I understand the perception that jazz is background music. In some places, that’s quite true. A jazz club, however, is not one of those places. At a jazz club, jazz is what you might call the whole fucking point.

One would think that you knew that, having paid fifteen bucks to get in. However, Eric Lewis‘s name on the bill was clearly not a big motivation for you, since you were talking at the top of your lungs all through his set and causing people in the front row to glare back at you. If anything, your motivation was the empty bottle of Maker’s Mark on your table. (For which I grudgingly respect you guys—-I’ve never seen anyone, even a large group, finish a bottle of Maker’s Mark in one sitting.)

Still, it might have occurred to you that the other people who paid $15 a head DID want to hear the music. They probably weren’t that interested in your discussion of Barack Obama‘s foreign policy platform. Which is why by the end of the night people were choosing to leave their seats and stand against the wall, packed in like sardines, rather than listen to you anymore. Not that it helped, as your decibel range was in the high hundreds.

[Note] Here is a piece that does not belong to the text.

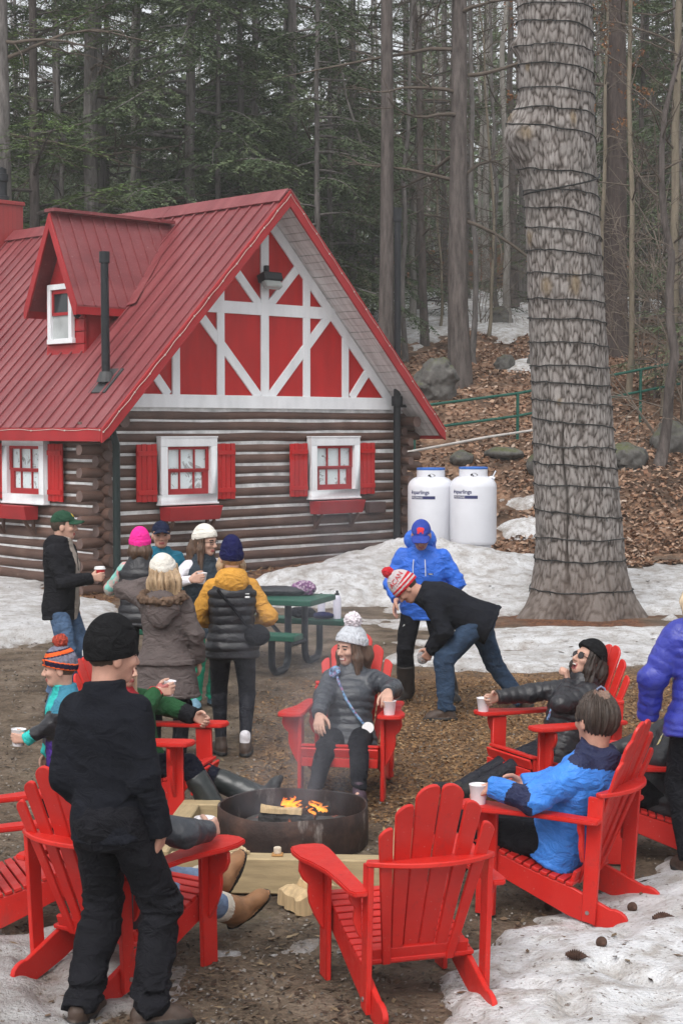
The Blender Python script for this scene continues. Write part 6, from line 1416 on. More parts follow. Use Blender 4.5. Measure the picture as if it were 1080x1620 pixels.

However, when it comes down to it, the joke’s on you. What you missed was one of the most astonishing musical performances of your lives. Lewis played an astonishing repertoire of classic songs, obscure rock music, and his own compositions, and he did it all with great sturm-und-drang and hands that I’d never believed could move so fast over a keyboard—at least with any reasonable degree of accuracy.

So I don’t even have to tell you to fuck off. You already pretty well did.